One week after cutting USD 50 million for a UN organisation that helps women and children in developing countries, the House Foreign Affairs Committee targeted the billions of dollars the United States contributes to the United Nations.
    
Republican Rep. Ileana Ros-Lehtinen, the committee Chairwoman who is also a fierce critic of the United Nations, argued that the legislation would give the United States leverage in pushing for a change at the UN.
    
"We will never achieve lasting, sweeping reforms if the US keeps paying in full what the UN dictates to us, with no consequences for the UN's failures," Ros-Lehtinen said. "We need a game-changer."
    
The panel approved the bill on a party-line 23-15 vote. The action came despite Secretary of State Hillary Rodham Clinton's opposition and her vow to recommend to President
Barack Obama that he veto the legislation.

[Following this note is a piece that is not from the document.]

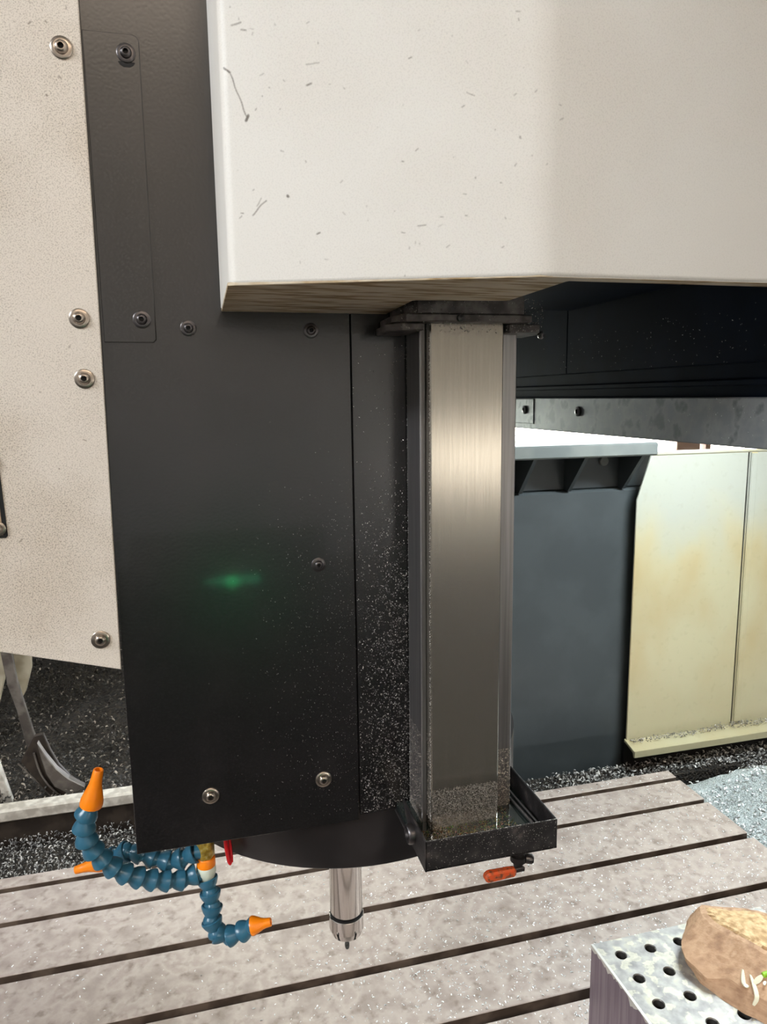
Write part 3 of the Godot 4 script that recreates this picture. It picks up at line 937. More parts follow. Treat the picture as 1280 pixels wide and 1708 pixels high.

That may not be necessary, however, as it is unclear when the full House will consider the measure, and it has little chance in the Democratic-led Senate.
    
Republican New York Mayor Michael Bloomberg also opposes the legislation, according to Rep. Eliot Engel, a New York Democrat.
    
Clinton sent a strongly worded letter to the committee this week warning that the legislation would severely limit US participation in the world body, undercut US interests and damage the security of Americans at home and abroad.
    
"This bill would effectively cede American leadership, creating a void for our adversaries to fill," Clinton wrote.

Nevertheless, the panel pressed ahead with the measure, with Republicans taking swipes at the UN.
    
"They're really our buddy," Republican Rep. Dan Burton said sarcastically. "They vote with us almost never."

Republican members said the UN Human Rights Council includes "gross human rights violators" including China, Russia, Saudi Arabia and Cuba. A recent conference on nuclear disarmament was chaired by North Korea, and Iran is a member of the UN Commission on the Status of Women.